Wednesday, May 9, 2007

Death

I don’t know what is worse: watching someone slowly dying and know there’s nothing you can do, losing a loved one suddenly, or being unable to be there for someone that you know is dying. I have been in the unenviable position of having experienced each of these and yet, I still don’t know.

I lost my grandmother in 1999. She was the one that I knew was dying, yet I couldn’t be there. That was hard because it was the first family member that I had been close to that had passed. What’s worse is I have since found out that I wasn’t as close to her as I had thought. There were so many things that I have found out since that makes me wonder if I ever really knew her at all. And now, eight years later, I still find myself unable to forgive her. I wonder if I ever will. I hope I can, but I am just unable to right now.

I have lost two important people suddenly. When I was about eight, I lost my best friend to a drunk driver. That was really my first experience with death. My father’s mother had died when I was five, but I was left with my maternal grandmother while my parents went to the funeral. The other person that I lost suddenly, was ironically enough, also lost to a drunk…on a horse. That was my brother. His death still hurts. It is still fresh after almost four years. The thought of him can bring me to tears in seconds. I regret that I never got to say goodbye or I love you or tell him how important he was to me.

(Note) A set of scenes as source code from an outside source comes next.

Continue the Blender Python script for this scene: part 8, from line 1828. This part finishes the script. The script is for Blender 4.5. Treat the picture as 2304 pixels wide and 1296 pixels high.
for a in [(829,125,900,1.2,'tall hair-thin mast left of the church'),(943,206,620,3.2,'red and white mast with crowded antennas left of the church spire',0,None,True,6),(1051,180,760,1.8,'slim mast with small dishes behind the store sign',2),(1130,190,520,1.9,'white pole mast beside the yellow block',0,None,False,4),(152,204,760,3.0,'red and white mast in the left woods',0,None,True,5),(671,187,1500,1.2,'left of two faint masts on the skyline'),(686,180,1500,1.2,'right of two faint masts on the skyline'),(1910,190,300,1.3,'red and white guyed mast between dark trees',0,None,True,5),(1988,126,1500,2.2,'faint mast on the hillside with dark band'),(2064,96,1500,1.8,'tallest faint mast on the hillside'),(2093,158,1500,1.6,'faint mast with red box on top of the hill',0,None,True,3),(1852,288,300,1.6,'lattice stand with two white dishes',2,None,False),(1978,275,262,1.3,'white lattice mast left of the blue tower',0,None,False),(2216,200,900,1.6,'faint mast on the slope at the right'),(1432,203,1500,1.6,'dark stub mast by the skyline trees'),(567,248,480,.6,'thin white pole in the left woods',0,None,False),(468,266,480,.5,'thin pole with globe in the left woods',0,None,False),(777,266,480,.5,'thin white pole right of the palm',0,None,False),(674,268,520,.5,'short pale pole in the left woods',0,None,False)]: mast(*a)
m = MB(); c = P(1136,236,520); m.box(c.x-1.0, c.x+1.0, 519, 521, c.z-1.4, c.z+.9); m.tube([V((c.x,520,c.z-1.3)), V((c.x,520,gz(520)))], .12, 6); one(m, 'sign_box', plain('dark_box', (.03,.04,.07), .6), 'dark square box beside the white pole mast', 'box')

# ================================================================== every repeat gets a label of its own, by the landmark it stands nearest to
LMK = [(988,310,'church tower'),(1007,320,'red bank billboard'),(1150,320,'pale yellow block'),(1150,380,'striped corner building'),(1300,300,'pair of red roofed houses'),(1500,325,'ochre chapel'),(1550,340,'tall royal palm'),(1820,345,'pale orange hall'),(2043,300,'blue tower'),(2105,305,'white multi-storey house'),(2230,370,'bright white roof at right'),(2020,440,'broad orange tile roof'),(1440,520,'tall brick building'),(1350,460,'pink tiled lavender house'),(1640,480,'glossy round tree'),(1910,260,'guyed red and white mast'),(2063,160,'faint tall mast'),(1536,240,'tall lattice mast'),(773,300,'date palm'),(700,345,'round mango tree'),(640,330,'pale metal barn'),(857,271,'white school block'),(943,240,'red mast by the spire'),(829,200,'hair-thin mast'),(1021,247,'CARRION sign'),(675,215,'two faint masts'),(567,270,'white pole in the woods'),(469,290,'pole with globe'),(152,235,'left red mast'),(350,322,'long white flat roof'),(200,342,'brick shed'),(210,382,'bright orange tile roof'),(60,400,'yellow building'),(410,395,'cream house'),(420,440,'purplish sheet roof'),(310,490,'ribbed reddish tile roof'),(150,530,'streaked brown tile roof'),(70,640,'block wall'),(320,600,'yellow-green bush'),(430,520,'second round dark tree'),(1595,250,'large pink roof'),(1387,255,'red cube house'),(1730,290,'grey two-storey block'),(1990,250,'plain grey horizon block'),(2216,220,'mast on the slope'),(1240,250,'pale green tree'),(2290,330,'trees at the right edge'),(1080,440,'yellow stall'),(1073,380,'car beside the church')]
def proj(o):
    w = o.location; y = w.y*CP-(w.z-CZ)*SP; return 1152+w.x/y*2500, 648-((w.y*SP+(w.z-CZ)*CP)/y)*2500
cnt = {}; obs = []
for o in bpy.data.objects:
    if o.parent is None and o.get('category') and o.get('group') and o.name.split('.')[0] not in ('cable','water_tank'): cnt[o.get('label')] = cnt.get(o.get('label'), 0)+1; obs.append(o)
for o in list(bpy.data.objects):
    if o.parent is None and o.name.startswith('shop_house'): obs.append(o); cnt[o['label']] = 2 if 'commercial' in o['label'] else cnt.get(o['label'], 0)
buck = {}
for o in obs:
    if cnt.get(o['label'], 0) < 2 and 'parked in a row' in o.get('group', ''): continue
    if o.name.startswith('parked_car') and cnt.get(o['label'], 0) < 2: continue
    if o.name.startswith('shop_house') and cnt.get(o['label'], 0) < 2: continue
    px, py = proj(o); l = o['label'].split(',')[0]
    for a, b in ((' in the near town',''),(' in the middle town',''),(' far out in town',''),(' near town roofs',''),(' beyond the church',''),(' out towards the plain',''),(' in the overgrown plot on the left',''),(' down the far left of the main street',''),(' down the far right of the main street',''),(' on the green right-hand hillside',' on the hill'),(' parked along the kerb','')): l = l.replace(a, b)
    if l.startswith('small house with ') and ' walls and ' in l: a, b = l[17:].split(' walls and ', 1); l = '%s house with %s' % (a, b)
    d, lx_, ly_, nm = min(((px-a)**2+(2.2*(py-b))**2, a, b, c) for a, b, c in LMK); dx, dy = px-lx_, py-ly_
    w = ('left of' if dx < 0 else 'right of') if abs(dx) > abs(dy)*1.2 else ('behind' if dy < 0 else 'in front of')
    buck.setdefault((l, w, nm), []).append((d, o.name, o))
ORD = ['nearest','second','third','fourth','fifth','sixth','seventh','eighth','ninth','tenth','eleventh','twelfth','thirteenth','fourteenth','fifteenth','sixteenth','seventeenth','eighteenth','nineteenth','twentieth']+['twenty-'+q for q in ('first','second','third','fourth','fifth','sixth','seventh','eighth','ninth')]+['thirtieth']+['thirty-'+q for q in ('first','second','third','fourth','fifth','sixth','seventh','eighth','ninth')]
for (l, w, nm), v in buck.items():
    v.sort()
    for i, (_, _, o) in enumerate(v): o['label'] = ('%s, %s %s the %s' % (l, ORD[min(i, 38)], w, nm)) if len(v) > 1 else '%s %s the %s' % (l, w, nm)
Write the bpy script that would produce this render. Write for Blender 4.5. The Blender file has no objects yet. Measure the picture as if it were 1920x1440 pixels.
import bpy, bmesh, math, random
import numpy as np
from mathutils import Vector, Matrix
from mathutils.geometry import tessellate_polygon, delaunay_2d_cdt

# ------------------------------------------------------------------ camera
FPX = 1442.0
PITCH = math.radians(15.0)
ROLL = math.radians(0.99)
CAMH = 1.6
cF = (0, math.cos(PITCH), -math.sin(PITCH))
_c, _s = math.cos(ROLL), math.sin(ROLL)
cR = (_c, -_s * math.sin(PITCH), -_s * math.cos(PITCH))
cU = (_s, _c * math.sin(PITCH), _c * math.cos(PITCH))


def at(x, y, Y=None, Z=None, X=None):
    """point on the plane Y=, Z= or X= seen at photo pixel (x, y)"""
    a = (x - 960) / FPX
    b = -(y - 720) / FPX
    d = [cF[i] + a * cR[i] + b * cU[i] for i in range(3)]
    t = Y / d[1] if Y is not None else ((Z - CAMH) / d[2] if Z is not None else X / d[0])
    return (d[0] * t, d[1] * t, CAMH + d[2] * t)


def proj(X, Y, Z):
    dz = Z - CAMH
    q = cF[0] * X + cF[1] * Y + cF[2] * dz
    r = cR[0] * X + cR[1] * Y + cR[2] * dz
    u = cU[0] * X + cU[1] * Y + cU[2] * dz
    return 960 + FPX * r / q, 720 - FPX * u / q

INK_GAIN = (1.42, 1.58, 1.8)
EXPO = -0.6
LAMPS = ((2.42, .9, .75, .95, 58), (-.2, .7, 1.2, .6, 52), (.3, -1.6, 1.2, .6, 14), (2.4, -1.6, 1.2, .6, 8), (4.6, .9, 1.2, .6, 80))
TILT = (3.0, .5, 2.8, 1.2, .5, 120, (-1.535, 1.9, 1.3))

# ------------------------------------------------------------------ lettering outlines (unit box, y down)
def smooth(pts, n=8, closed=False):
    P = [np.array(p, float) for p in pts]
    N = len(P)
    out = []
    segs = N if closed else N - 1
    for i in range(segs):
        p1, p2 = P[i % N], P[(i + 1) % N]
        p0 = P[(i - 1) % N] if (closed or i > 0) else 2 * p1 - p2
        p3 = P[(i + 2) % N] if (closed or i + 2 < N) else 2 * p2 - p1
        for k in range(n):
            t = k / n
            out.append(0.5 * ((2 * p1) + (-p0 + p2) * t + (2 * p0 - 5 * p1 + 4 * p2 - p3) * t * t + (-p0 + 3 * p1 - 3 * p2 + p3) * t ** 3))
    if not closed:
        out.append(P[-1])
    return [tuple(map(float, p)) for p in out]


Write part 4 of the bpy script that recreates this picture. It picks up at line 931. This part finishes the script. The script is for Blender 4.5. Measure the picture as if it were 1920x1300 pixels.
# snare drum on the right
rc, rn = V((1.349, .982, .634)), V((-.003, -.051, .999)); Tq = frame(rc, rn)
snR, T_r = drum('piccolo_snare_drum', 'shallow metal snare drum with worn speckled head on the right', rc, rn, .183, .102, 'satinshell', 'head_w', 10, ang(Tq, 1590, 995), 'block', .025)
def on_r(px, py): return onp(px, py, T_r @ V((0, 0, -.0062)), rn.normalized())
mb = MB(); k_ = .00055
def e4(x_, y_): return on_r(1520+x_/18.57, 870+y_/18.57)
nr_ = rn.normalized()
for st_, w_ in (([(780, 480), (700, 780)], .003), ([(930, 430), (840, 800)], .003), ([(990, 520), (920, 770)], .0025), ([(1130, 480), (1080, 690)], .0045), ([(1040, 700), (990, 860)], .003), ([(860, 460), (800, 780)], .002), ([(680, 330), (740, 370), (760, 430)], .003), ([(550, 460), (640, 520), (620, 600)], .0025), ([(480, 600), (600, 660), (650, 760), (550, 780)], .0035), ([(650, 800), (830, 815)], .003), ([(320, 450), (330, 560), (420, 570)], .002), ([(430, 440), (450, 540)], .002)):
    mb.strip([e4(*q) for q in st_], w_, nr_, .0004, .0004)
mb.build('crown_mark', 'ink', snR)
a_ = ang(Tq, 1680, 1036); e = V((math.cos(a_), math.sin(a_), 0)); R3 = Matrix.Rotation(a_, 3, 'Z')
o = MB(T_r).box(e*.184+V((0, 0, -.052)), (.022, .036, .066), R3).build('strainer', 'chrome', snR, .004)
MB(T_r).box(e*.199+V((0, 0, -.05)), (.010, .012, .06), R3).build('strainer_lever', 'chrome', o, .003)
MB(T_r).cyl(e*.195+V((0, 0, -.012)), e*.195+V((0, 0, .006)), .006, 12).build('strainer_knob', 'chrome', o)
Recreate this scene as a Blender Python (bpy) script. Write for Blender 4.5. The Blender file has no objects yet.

The last one is always in my mind. It is hard to watch someone you love slowly dying or slowly killing themselves whether it is through inaction or on purpose. Actually, I change my mind; this is the worst way to lose someone. You sit by knowing there’s nothing you can say or do that will change what is happening. No matter how much you want to help them, they have to want to change. So you sit and you wait for the inevitable. And you mourn before the actual death comes. And at some point, you wish that it would all be over with because you find it morbid and stifling to sit and wait for a death that you know is coming. At some point, you pray for it to be over quickly, for your loved one to not suffer any longer.

You can tell whether a death was sudden by the way the main care taker acts at the funeral. If it was sudden, chances are, the grief will be strong and clear. If it was a long, slow death, the grief will not show as much. There may be a sense of relief instead. Relief that the waiting game is over. That is the saddest thing indeed.